**What the exercise asks**
Go through the entries one line at a time, and gather every line that has the word "pixels".
========
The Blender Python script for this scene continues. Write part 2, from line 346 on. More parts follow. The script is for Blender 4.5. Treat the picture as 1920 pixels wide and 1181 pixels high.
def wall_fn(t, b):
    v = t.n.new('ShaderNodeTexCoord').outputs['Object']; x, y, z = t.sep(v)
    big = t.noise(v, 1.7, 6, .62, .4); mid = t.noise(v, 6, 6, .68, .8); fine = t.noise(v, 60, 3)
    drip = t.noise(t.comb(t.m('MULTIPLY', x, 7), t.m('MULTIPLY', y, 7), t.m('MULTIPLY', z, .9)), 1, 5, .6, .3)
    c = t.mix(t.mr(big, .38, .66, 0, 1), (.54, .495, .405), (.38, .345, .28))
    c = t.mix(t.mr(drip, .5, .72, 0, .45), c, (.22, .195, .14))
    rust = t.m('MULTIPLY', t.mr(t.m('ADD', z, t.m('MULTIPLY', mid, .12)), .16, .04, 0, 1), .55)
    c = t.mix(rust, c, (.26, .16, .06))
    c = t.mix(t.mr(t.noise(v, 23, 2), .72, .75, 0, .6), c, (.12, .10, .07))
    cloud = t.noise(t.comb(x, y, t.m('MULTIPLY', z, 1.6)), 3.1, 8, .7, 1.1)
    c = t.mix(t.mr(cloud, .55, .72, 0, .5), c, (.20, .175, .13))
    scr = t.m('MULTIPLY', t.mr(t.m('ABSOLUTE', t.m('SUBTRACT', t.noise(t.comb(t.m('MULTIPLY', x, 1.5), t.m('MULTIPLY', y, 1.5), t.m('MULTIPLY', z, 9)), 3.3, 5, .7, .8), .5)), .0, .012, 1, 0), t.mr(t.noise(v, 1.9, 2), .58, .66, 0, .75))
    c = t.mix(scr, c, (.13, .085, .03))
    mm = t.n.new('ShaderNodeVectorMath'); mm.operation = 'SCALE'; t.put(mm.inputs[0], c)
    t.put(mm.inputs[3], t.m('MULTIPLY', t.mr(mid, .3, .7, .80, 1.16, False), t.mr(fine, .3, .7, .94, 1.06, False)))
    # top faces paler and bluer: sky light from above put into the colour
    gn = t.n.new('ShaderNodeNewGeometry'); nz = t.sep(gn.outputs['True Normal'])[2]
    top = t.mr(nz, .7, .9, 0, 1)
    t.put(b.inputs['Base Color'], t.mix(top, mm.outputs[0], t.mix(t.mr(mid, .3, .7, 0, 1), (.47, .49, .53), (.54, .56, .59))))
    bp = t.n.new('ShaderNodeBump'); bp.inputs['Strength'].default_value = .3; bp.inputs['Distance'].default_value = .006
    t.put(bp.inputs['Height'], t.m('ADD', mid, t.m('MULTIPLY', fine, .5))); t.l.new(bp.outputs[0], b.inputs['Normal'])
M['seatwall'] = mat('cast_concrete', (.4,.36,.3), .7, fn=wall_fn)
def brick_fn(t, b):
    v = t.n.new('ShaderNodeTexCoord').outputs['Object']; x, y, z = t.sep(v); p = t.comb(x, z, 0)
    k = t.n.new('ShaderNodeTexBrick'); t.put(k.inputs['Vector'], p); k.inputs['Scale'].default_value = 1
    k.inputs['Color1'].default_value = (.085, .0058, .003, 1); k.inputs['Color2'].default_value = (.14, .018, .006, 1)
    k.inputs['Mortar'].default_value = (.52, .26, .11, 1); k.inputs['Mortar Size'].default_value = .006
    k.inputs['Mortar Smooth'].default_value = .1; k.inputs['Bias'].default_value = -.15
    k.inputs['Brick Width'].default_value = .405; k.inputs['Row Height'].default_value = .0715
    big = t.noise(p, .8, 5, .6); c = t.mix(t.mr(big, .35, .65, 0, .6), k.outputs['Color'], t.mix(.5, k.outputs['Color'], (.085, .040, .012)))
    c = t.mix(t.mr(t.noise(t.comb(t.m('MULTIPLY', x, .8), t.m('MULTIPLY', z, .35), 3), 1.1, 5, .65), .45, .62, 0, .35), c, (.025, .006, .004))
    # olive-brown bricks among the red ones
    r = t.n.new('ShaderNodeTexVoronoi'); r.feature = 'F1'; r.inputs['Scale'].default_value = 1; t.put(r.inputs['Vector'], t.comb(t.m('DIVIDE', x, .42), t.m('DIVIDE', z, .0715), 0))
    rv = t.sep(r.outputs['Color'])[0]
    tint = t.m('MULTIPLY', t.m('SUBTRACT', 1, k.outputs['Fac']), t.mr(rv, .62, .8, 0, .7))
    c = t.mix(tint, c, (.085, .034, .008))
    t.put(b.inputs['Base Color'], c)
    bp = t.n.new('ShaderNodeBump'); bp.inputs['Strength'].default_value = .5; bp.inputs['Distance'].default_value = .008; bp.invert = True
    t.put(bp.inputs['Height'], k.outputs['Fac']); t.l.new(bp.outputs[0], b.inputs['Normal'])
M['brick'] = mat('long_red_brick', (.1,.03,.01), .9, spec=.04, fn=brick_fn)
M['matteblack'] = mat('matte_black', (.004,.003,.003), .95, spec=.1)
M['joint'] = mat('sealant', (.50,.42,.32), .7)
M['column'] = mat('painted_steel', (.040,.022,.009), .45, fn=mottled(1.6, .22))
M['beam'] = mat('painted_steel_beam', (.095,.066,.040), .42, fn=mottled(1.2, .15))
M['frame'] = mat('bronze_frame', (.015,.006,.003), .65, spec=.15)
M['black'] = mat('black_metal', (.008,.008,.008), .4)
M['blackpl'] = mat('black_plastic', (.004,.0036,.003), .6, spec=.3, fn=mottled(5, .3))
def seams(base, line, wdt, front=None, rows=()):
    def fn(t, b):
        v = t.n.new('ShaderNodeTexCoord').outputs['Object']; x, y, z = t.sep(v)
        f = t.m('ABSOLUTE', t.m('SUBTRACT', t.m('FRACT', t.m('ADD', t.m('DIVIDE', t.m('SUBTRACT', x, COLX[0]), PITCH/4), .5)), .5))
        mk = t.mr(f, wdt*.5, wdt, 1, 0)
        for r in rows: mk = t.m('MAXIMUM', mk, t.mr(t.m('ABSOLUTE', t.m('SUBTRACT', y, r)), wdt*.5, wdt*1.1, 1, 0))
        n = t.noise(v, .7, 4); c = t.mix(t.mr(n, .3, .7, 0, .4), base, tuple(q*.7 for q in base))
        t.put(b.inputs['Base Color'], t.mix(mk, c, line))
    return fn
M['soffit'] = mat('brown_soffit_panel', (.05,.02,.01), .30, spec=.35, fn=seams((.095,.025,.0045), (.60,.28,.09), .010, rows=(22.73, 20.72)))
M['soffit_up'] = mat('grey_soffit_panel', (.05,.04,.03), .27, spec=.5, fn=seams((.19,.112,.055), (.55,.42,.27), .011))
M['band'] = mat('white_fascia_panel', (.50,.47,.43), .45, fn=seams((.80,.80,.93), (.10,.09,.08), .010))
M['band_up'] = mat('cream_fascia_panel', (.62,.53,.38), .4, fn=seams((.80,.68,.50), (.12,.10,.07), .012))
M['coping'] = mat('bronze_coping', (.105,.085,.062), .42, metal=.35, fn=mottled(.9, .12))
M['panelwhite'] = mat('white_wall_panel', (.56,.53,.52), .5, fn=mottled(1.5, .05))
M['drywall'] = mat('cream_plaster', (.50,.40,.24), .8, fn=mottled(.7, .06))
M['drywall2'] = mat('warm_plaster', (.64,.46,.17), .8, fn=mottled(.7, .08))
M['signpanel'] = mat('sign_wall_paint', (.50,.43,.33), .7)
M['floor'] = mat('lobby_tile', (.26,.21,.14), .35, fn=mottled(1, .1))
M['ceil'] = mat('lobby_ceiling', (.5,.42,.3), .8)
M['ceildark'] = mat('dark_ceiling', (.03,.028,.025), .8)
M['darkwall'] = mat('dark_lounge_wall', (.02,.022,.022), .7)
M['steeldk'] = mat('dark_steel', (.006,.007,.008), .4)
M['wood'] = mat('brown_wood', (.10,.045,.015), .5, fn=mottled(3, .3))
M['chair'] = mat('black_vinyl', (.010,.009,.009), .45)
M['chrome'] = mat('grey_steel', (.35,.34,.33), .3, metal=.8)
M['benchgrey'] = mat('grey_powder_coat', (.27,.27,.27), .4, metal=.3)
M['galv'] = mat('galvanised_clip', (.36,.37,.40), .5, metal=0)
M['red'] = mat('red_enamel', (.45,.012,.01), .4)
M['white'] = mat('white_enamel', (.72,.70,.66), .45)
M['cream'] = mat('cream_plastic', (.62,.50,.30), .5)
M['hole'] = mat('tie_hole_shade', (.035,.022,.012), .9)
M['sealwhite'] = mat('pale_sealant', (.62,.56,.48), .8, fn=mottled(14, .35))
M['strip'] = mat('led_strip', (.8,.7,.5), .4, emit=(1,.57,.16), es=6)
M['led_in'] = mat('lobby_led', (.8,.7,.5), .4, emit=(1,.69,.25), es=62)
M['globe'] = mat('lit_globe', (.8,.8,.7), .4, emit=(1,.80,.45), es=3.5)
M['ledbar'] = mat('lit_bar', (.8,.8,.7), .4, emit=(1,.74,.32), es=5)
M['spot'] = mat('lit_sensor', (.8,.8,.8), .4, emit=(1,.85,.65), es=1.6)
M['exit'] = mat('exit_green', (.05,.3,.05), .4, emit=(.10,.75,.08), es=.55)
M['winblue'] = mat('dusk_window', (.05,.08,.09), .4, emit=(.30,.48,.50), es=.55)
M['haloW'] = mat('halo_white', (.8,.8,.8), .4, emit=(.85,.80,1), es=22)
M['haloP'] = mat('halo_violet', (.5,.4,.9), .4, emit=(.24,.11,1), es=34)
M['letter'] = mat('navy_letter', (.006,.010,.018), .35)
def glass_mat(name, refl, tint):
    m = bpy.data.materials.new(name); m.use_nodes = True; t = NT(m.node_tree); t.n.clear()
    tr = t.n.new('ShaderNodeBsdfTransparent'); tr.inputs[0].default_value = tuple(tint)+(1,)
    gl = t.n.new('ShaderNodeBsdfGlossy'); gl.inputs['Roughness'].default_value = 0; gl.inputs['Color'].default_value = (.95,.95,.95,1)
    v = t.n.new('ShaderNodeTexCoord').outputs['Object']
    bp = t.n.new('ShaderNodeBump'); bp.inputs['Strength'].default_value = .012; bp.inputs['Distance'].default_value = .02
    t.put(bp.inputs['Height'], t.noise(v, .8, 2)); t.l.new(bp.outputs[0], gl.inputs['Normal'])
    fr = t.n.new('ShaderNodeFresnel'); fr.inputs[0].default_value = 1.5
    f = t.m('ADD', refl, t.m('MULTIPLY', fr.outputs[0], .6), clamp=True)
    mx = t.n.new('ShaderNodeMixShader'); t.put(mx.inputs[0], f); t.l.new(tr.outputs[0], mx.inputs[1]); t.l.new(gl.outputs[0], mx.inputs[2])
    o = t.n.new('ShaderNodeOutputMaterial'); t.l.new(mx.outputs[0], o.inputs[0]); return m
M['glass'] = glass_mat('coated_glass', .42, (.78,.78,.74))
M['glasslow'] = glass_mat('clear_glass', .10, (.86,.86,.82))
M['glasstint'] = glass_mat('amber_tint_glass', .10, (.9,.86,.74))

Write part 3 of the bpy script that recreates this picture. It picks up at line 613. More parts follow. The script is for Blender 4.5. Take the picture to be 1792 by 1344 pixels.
========
**Solution to this task**
The Blender Python script for this scene continues. Write part 2, from line 346 on. More parts follow. The script is for Blender 4.5. Treat the picture as 1920 pixels wide and 1181 pixels high.
Write part 3 of the bpy script that recreates this picture. It picks up at line 613. More parts follow. The script is for Blender 4.5. Take the picture to be 1792 by 1344 pixels.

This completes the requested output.